The definition of Nused within the obs_diag documentation is: The number of observations that were assimilated. However, this is only true if N_trusted is false for all observations. If some observations types are trusted, the Nused is actually: The number of observations that are included in the obs_diag metrics calculation.
Where did you find the issue?
CLM-DART users have reported it, and this is consistent with my understanding.
What needs to be fixed?
At a minimum the definition of Nused should be fixed to state: The number of observation included in the metrics calculation, or something to that effect. This issue might also extend to plotting figures such as plot_rmse_evolution_xxx.m, if Nused is the variable utilized to calculate *=assimilated. Not sure yet.
Suggestions for improvement
The bigger question is what was the intent of the Nused metric and what do users find to be most useful? I don't find the number of observations considered in the metric calculation as particularly useful, and maybe the original intent of the variable was to define Nassim instead of Nused. Not clear to me if this is a coding error or a documentation error.
In general, I do find the use of N_trusted observations to be very helpful, because oftentimes observations are rejected not because they are untrustworthy, but because of outlier threshold rejection criteria based on systematic errors between the obs and model state.
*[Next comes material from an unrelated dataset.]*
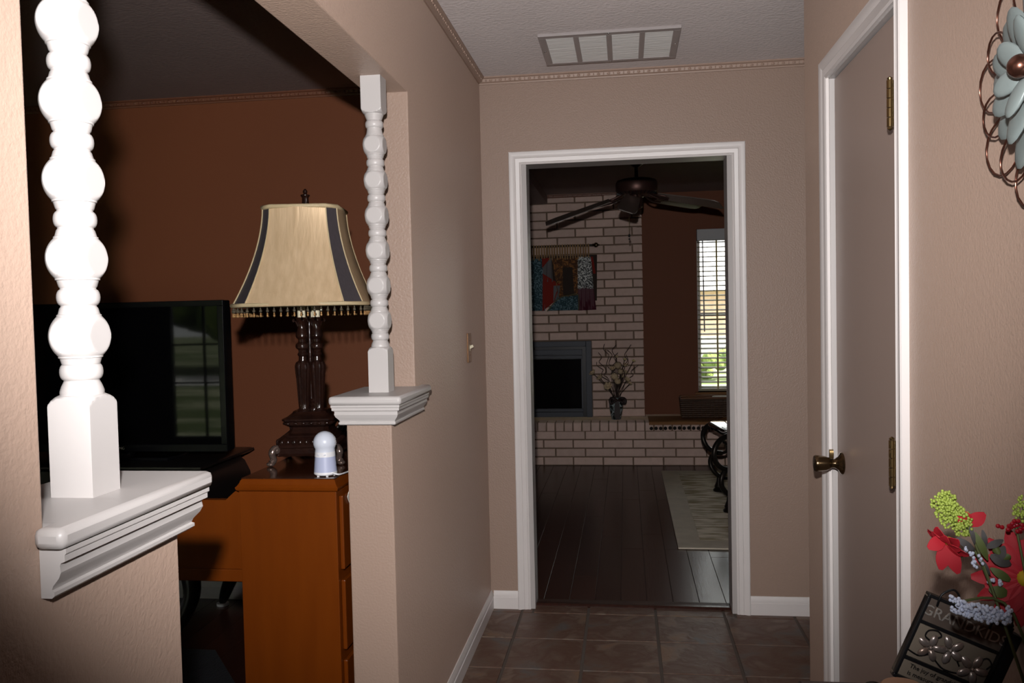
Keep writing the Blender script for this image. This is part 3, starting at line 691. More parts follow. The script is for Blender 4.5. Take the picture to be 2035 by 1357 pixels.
B((-1.9,1.9,7.60,7.850,HZ-.006,HZ)).build('hearth_slab', M_hearthtop, he)
B((.17,1.9,7.850,8.0,HZ-.006,HZ)).build('hearth_slab', M_hearthtop, he)
x = -1.10
while x < 1.5:
    k = 'rl'
    if k not in bcache:
        bm_ = brick_mesh(.066, .074, .19); bcache[k] = bm_
    put('brick', bcache[k], he, (x+.033, 7.43+.095+random.uniform(-.002,.002), HZ-.037), (0,0,random.uniform(-.006,.006))); x += .0785
for r in range(4):
    z1 = .298-r*.0765; z0 = max(z1-.064, .001); x = -1.12+(.0 if r % 2 == 0 else .155)-.03
    while x < 1.45:
        brick(he, x, x+.249, z0, z1, 7.432); x += .262
fp = thing('fireplace_insert', 'slate blue steel fireplace insert with black glass doors', 'fireplace', (-.852, 7.846, HZ))
hw = .534; fh = FZ-HZ
B((-hw,-hw+.052,-.03,0,0,fh),(hw-.052,hw,-.03,0,0,fh),(-hw+.052,hw-.052,-.03,0,fh-.050,fh)).build('surround', M_steel, fp, None, .003)
B((-hw+.052,hw-.052,-.008,0,0,fh-.050)).build('backing', M_black, fp)
B((-hw+.085,hw-.085,-.026,-.008,fh-.128,fh-.078)).build('hood', M_steel, fp, None, .003)
B((-hw+.085,hw-.085,-.030,-.008,fh-.162,fh-.134)).build('vent_bar', M_steel, fp, None, .002)
B((-hw+.085,hw-.085,-.026,-.008,.002,.046)).build('kick_plate', M_steel, fp, None, .002)
B((-hw+.085,hw-.085,-.030,-.008,.052,.078)).build('vent_bar', M_steel, fp, None, .002)
for sx in (-1, 1):
    dd = B(*[(min(a,b),max(a,b),-.026,-.008,.082,fh-.166) for a, b in ((sx*.005,sx*(hw-.085)),)]).build('glass_door', M_fireglass, fp, None, .002)
    B((min(sx*.02,sx*.25),max(sx*.02,sx*.25),-.040,-.034,fh-.158,fh-.150)).build('handle', M_black, dd)
    B(*[(min(a,b),max(a,b),-.030,-.026,.082,fh-.166) for a, b in ((sx*(hw-.085),sx*(hw-.097)),)]).build('door_stile', M_steel, dd)

# hanging textile
wh = thing('wall_hanging', 'patchwork textile hanging from a rod on the brick chimney', 'wall hanging', (0, 7.80, 0))
def hx(px): return -.88+(px-1050)*.004633
def hz(py): return 1.957-(py-490)*.004577
def cloth(pts, m, name='patch', y=0, waves=3, amp=.010, **tags):
    """quad patch given by four pixel corners tl,tr,br,bl"""
    q = [Vector((hx(a), y, hz(b))) for a, b in pts]
    def fn(u, v):
        p = q[0].lerp(q[1], u).lerp(q[3].lerp(q[2], u), v); p.y -= amp*(.5+.5*math.sin(u*waves*2*PI+v*2))*(.3+.7*v)
        return p, (0,-1,0)
    return MB().sheet(fn, 14, 10, .007).build(name, m, wh, 60, **tags)
cloth([(933,508),(1186,508),(1184,600),(933,600)], M_dkbrown, 'backing_cloth', .018, 2, .003)
cloth([(1051,512),(1079,512),(1081,618),(1050,618)], M_teal, 'patch', -.004, 2, label='teal plush strip')
cloth([(1036,512),(1052,512),(1051,618),(1034,618)], M_redf, 'patch', -.002, 1, label='red strip')
cloth([(1078,512),(1096,512),(1098,560),(1078,560)], M_greyf, 'patch', -.003, 2, label='grey satin patch')
cloth([(1077,512),(1094,512),(1078,531),(1077,531)], M_redf, 'patch', -.010, 1, .004, label='red triangle')
cloth([(1078,543),(1112,566),(1100,600),(1076,619)], M_redf, 'patch', -.010, 1, .005, label='red kite-shaped patch')
cloth([(1097,513),(1149,513),(1148,592),(1108,592)], M_goldf, 'patch', -.006, 4, label='golden brown velvet patch')
cloth([(1118,532),(1137,532),(1140,588),(1118,588)], M_dkbrown, 'patch', -.018, 2, .006, label='dark brown velvet tab')
cloth([(1099,568),(1112,568),(1108,600),(1098,600)], M_greyf, 'patch', -.012, 1, .004)
cloth([(1106,592),(1148,588),(1147,618),(1088,618)], M_teal, 'patch', -.014, 3, label='teal plush corner patch')
cloth([(1148,511),(1174,511),(1178,576),(1147,576)], M_zebra, 'patch', -.012, 1, .006, label='black and silver brocade patch')
cloth([(1147,574),(1178,574),(1183,618),(1147,619)], M_maroon, 'patch', -.010, 4, .016, label='maroon pleated skirt')
cloth([(1174,512),(1178,512),(1183,546),(1178,546)], M_redf, 'patch', -.004, 1, .004)
cloth([(990,511),(1034,511),(1034,590),(990,590)], M_goldf, 'patch', -.006, 3, label='golden brown velvet patch')
cloth([(945,511),(989,511),(989,618),(940,618)], M_zebra, 'patch', -.006, 2, label='black and silver brocade patch')
MB().tube(smooth_path([(hx(1086),-.034,hz(619)),(hx(1102),-.034,hz(600)),(hx(1116),-.036,hz(591)),(hx(1130),-.036,hz(588)),(hx(1148),-.034,hz(588)),(hx(1148),-.034,hz(618))],4), .005, 6).build('cord_trim', M_olive, wh, 60)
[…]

As a result, as the model state is adjusted closer to the observations, more observations are considered in the metrics calculation which can cause unexpected temporal behavior in rmse and bias statistics. Sometimes setting the observations to trusted is more intuitive because the temporal statistics of rmse and biase make more sense -- and are based on the same number (spatial region) of observations at all times. In my opinion, the fact that the default behavior is for the metrics to consider a 'moving window' of observations is sub-optimal.
Anything else we should know?
Maybe use this thread as an opportunity to suggest new or different DART statistics, especially now that we hope to make a transition to the pyDART code.